Hoy tomémonos cinco o diez minutos, miremos al cielo, miremos algo de lo que Dios hizo para nosotros, porque todo es don. Recitemos el Padre Nuestro como nunca lo hayamos hecho; recitalo al ritmo de tu corazón y no al de los labios que, muchas veces, repiten sin saber qué es lo que dicen. No lo repitas, decilo, pensalo. Escuchá lo que decís, imaginá lo que rezás, sentí lo que pensás.

Y terminemos agradeciendo la simplicidad y la sencillez de esta gran oración; la oración más completa, más plena, más necesaria de todo cristiano, de todo Hijo de Dios.

«Gracias Jesús por enseñarnos a orar. Gracias por dejarnos el Padre Nuestro. Gracias por permitirnos llamar a Dios como “Padre”, como tu Padre, como nuestro Padre. Gracias por hacernos hijos, por dejarnos compartir el ser hijos y el no creernos dueños de nuestra vida».

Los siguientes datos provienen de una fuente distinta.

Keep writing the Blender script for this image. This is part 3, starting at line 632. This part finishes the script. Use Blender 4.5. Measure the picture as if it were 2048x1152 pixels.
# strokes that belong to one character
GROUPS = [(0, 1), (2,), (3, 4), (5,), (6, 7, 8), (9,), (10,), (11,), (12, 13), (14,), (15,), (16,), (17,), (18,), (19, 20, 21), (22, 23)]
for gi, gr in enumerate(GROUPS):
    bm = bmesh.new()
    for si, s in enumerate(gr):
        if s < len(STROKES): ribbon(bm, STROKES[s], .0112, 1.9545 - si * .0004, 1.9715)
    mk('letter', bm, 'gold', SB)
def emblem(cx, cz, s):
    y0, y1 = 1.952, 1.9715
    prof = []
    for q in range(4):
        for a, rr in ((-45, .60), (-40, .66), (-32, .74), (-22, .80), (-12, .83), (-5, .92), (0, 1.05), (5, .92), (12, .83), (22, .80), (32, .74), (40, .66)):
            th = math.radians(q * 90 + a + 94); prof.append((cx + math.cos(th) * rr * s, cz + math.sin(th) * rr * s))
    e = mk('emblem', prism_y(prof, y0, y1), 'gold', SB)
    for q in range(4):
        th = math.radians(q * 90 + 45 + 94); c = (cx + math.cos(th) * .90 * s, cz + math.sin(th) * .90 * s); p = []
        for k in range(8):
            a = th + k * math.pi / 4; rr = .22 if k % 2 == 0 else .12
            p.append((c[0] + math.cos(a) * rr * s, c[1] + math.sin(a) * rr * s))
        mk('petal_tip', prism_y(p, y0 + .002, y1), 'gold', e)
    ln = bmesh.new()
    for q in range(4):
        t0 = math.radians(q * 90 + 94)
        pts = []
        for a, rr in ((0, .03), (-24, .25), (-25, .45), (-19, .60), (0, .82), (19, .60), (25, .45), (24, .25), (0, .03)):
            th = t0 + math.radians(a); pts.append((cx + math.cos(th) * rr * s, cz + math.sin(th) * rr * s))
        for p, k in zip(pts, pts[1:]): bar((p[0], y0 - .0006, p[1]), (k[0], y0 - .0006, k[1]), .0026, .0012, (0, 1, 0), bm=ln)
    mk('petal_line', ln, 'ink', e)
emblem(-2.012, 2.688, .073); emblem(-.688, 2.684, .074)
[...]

Hoy al rezar el Padre Nuestro no dejes de mirar también a los demás como hermanos; no dejes de pedir por todos los hijos de nuestro Padre, especialmente por los que menos sienten su presencia; no dejes de perdonar a los que te ofendieron; no dejes de intentar hacer su voluntad; no dejes vencerte por el pecado; no te dejes vencer por la tentación, por la prueba, por el maligno que quiere alejarnos del Padre; no dejes de elegir siempre lo mejor, aquello que nadie te puede quitar, la mejor parte.

«Padre, santificado sea tu Nombre, que venga tu Reino; danos cada día nuestro pan cotidiano; perdona nuestros pecados, porque también nosotros queremos perdonar a aquellos que nos ofenden; y no nos dejes caer la tentación».